Thursday, October 04, 2007

Impeach Clarence Thomas: Sometimes You Feel Like a Nut. Sometimes You Don’t.

It looks like Congress will have to impeach Clarence Thomas.

He has retaliated publicly against a former employee who accused him of sexual harassment.

That is a violation of the law and an abuse of his office as a Supreme Court Justice of the United States.

Not only does the retaliation bolster the original sexual harassment charge; it constitutes a new act of harassment based on sex.
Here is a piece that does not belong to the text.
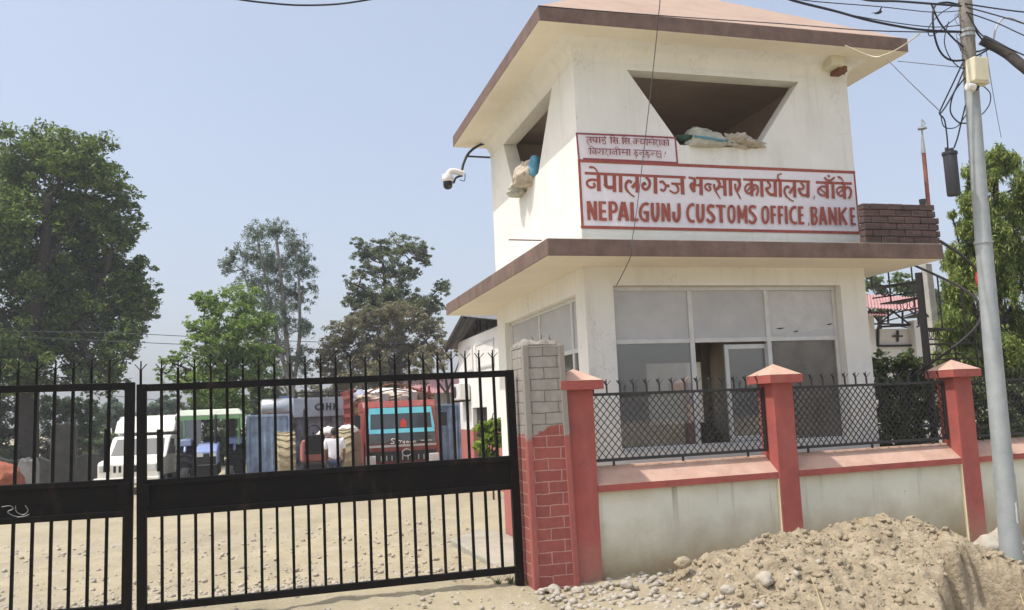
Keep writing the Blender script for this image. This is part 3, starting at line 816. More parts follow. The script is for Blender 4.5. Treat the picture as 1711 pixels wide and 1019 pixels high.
# NEPALGUNJ
D(S1, [(106, 588), (120, 868)], 42, False); D(S1, [(210, 588), (218, 870)], 46, False); D(S1, [(112, 592), (215, 866)], 48, False)
D(S1, [(283, 592), (292, 876)], 46, False); D(S1, [(284, 610), (370, 613)], 36, False); D(S1, [(290, 736), (370, 740)], 36, False); D(S1, [(290, 857), (385, 859)], 40, False)
D(S1, [(430, 593), (437, 876)], 48, False); D(S1, [(430, 612), (498, 620), (524, 680), (504, 738), (438, 748)], 38)
D(S1, [(620, 602), (565, 880)], 48, False); D(S1, [(632, 602), (690, 880)], 52, False); D(S1, [(588, 800), (672, 804)], 38, False)
D(S1, [(752, 604), (758, 885)], 50, False); D(S1, [(750, 864), (850, 866)], 40, False)
D(S2, [(202, 642), (165, 627), (108, 660), (78, 750), (98, 840), (152, 876), (192, 868)], 40); D(S2, [(125, 756), (205, 756)], 36, False); D(S2, [(186, 742), (186, 888)], 44, False)
D(S2, [(256, 613), (262, 800), (303, 876), (340, 800), (338, 613)], 46)
D(S2, [(412, 620), (416, 893)], 44, False); D(S2, [(497, 620), (507, 893)], 44, False); D(S2, [(414, 632), (506, 884)], 44, False)
D(S2, [(650, 622), (652, 820), (616, 882), (578, 835), (576, 745)], 46)
# CUSTOMS
D(F1, [(1159.2, 343), (1154.8, 342.2), (1149.6, 347.2), (1147.5, 356), (1149.8, 366), (1155.2, 370.3), (1159.6, 369.8)], 4.4)
D(S3, [(128, 588), (132, 780), (168, 845), (208, 780), (208, 588)], 46)
D(S3, [(375, 627), (320, 612), (285, 640), (292, 690), (340, 738), (372, 790), (352, 840), (310, 850), (262, 812)], 42)
D(S3, [(398, 616), (542, 622)], 36, False); D(S3, [(470, 620), (480, 866)], 48, False)
D(S3, [(627, 610), (665, 650), (672, 740), (664, 820), (632, 858), (600, 820), (586, 740), (592, 650), (629, 610)], 36)
D(S3, [(732, 608), (740, 872)], 42, False); D(S3, [(733, 612), (790, 805)], 38, False); D(S3, [(788, 805), (842, 612)], 38, False); D(S3, [(838, 608), (850, 876)], 42, False)
D(S4, [(195, 642), (150, 622), (107, 640), (106, 690), (150, 740), (188, 795), (170, 852), (130, 866), (86, 832)], 40)
# OFFICE
D(S4, [(332, 625), (364, 660), (374, 740), (366, 830), (335, 866), (302, 830), (290, 740), (297, 660), (334, 625)], 36)
D(S4, [(425, 613), (438, 878)], 42, False); D(S4, [(424, 630), (487, 632)], 36, False); D(S4, [(430, 746), (487, 748)], 36, False)
D(S4, [(532, 616), (545, 883)], 42, False); D(S4, [(531, 633), (593, 636)], 36, False); D(S4, [(538, 750), (590, 752)], 36, False)
D(S4, [(634, 616), (648, 885)], 44, False)
D(S4, [(790, 642), (752, 637), (712, 680), (703, 760), (722, 838), (760, 868), (800, 868)], 40)
D(S5, [(-10, 598), (0, 850)], 42, False); D(S5, [(-10, 613), (50, 615)], 34, False); D(S5, [(-5, 719), (50, 721)], 34, False); D(S5, [(0, 834), (65, 836)], 34, False)
D(S5, [(122, 828), (130, 850), (113, 872)], 17, True, .5)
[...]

The victim of the harassment, Anita Hill, may have remedies of her own. She might, for instance, file a complaint with the EEOC (the Equal Employment Opportunity Commission). That would be poetic, since she alleged in 1991 that Thomas had sexually harassed her while he was head of that agency. That and the age of the charges probably ruled out an EEO complaint in 1991. But now that Thomas, in print and in recorded interviews, has engaged in current acts of retaliation against Hill’s original charges, he may finally have opened a door to that administrative remedy.

If an EEOC complaint is unsuccessful, or impossible, Hill might also consider a civil suit. The grounds might include: the failure of Justice Thomas’s employer (presumably Chief Justice Roberts) to stop Mr. Thomas from violating EEO laws; the failure of the EEOC to enforce those laws; and perhaps libel or slander.

But even if Ms. Hill succeeded these pursuits, would it be a sufficient remedy for Congress, the citizens of the United States, or the rule of law under the U.S. Constitution? I suggest that it would not.

Congress, which had ample justification not to confirm the nomination of Justice Thomas in the first place, should face the consequences of the flawed decision it made in 1991.

Justice Thomas has had 16 years to prove his detractors were wrong. As Supreme Court watchers have observed repeatedly, his record reeks lack of judicial temperament in case after case. And now he resorts to judicial misconduct at its worst: he misuses his platform as a sitting Supreme Court justice to heap public abuse on a black female who questioned his commitment to following the law.

This latest behavior simply magnifies the assessment of Antonin Scalia, the only other justice whose conservative activism comes even close, that Clarence Thomas has more loose screws the Supreme Court can endure.

I close with the account of Scalia’s assessment, in this 10/1 post by Nicole Belle at crooksandliars.com:

60 Minutes: Clarence Thomas addresses abortion and Uncle Tom accusations

Supreme Court Justice Clarence Thomas was interviewed on 60 Minutes yesterday to promote his book, My Grandfather’s Son, and he had some just odd things to say about his critics. When asked why there was so much controversy about his nomination to the highest court in the land, his answer: abortion. Huh? While he is correct that there was an overriding concern amongst Democrats of the time that a conservative majority would result in the overturning of Roe v. Wade, I think it’s a vast oversimplification to put the focus solely on that.

But then again, Thomas has a habit of
making strange oversimplifications and assertions. As Marty Kaplan recounts:

But no less an authority than arch-conservative fellow Associate Justice Antonin Scalia told Thomas’ biographer,
Ken Foskett, that Thomas “doesn’t believe in stare decisis, period.” If you think nutcase is too strong a word to summarize that view, listen again to Scalia, as quoted in this Terry Gross interview with Jeff Toobin about his new Supreme Court book, The Nine:

TOOBIN: Clarence Thomas is not just the most conservative member of the Rehnquist court or the Roberts court. He’s the most conservative justice to serve on the court since the 1930s. If you take what Thomas says seriously, if you read his opinions, particularly about issues like the scope of the federal government, he basically thinks that the entire work of the New Deal is unconstitutional. He really believes in a conception of the federal government that hasn’t been supported by the justices since Franklin Roosevelt made his appointments to the court. You know, I went to a speech that Justice Scalia gave at a synagogue here in New York a couple of years ago, and someone asked him, `What’s the difference between your judicial philosophy and Justice Thomas?’ I thought a very good question. And Scalia talked for a while and he said, `Look, I’m a conservative. I’m a texturalist. I’m an originalist. But I’m not a nut.’